Monday, September 2, 2019

Kremlin Still Engaged in Nation Building But Now of Russians Not Non-Russians, Kordonsky Says


Paul Goble

            Staunton, August 31 – In the 1920s and 1930s, the Soviet state supported or even created a whole number of non-Russian nations but did little or nothing to develop the Russian nation, viewing it as a threat. Now, the Kremlin has reversed course, promoting nation building among Russians but not among non-Russians, Simon Kordonsky says.

            The former Putin advisor and now Higher School of Economics sociologist says the Kremlin’s efforts to boost the Russian nation have not worked out very well because of both the collapse of the kind of monitoring needed and the poor design of its nation-building plans (dailystorm.ru/obschestvo/russkiy-nacionalizm-proekt-surkova-dlya-splocheniya-intelligencii).

            In an interview he gave to the Daily Storm’s Mariya Nemtseva, Kordonsky says many non-Russians who did not live within the territory of the national-territorial units bearing their name reidentified or were reidentified as Russian, reducing the integral quality of that national identity.

            Because of that, he continues, there were many attempts to form up the ethnic Russians as “a special ethnos” and to use Russian nationalism as a means of doing so. But after 1991, these attempts have generally failed in large measure because the necessary monitoring of all ethnic groups collapsed in the early 1990s.

            In Soviet times, Kordonsky says, the government maintained a system to monitor religions and “in the KGB there were corresponding structures which carefully tracked nationalist movements. Somewhere about 1994, these functions disappeared.” And they haven’t been replaced.

            “Now, the enormous ethnic and sectarian activity is practically unmonitored, except perhaps for those sects which are defined as totalitarian. The authorities apparently simply don’t know hos to go about the process of establishing a new ethnicity,” in this case, that of the Russians.

            Putin’s aide Vladislav Surkov has made numerous attempts in this direction in the hopes of “unifying the intelligentsia in opposition to a mythical Russian fascism.” Those efforts have failed, the projects of one kind or another including putting stars in the Duma and supporting Navalny have been cancelled, and the money to them has stopped flowing. 

            Nonetheless, ever new projects continue to be proposed, Kordonsky says, at least in part because “the authorities very much fear revolts,” especially ones that unite various groups in various regions at one and the same time as happened in the 1990s. The powers that be know they can deal with isolated protests but fear that they couldn’t to combined ones.

            Moscow lacks the statistics it needs to do its work, a sharp contrast to the situation in Soviet times when the authorities were obsessed with statistics and ensuring that they reflected the communist ideology.  Today, “the census in Russia is an instrument of administration” rather than an enumeration of the population.
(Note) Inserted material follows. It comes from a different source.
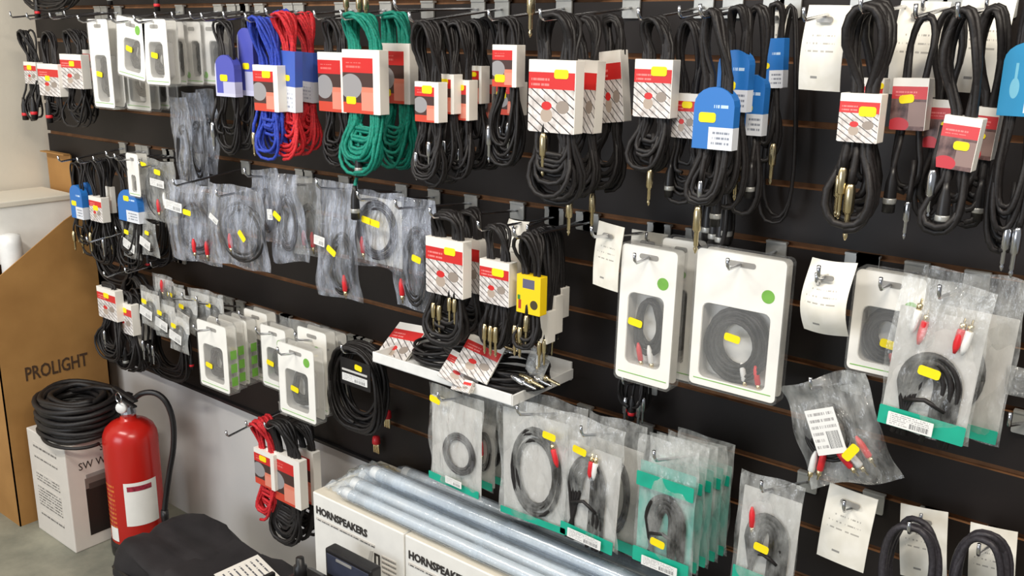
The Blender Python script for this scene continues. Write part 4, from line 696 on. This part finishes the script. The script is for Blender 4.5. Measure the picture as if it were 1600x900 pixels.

            That opens the way for manipulation of both the total population and the size of the population of particular administrative units.  And such manipulation in turn feeds the manipulation of elections and of the distribution of resources from the center. But it means that the center can’t be sure that what it is doing reflects reality.

            “The USSR was a profoundly statistical state,” he continues. “The census gave a precise measure of the relationship among various social groups. The authorities tried that the relationship between the number of workers, peasants and employees as among that oof socialist nations was approximately equal in all social places.”

            This meant that members of these groups were allocated slots in legislatures and institutions in correspondence with their numbers in the population.  But now there is no agreed-upon basis for allocating slots and there is no accounting that would allow for such an allocation if there were.

            “Surkov tried to reproduce the Soviet model and began to send into the Duma artists and sportsmen,” Kordonsky says. But this didn’t work “because of the lack of a clear social structure” defined by the powers that be.  The same thing has happened and even more clearly with the representation of ethnic groups.

            In the course of this interview, the sociologist and former Kremlin aide makes two additional points: First, he says that Putin has “a photographic memory” which is “striking.” And second, he says that the quality of education in Russia has declined mightily over the last decade or so.

            When he joined the Higher School of Economics in 2006, “the students were children whose parents had received a Soviet education. Then in their place came children whose parents had unlearned much in post-Soviet times. Education for such students is a means of obtaining social status rather than knowledge.”

            “With each passing year,” Kordonsky says with obvious regret, “there remain ever fewer people who are ready to get involved in any activity except that directed toward obtaining social status.”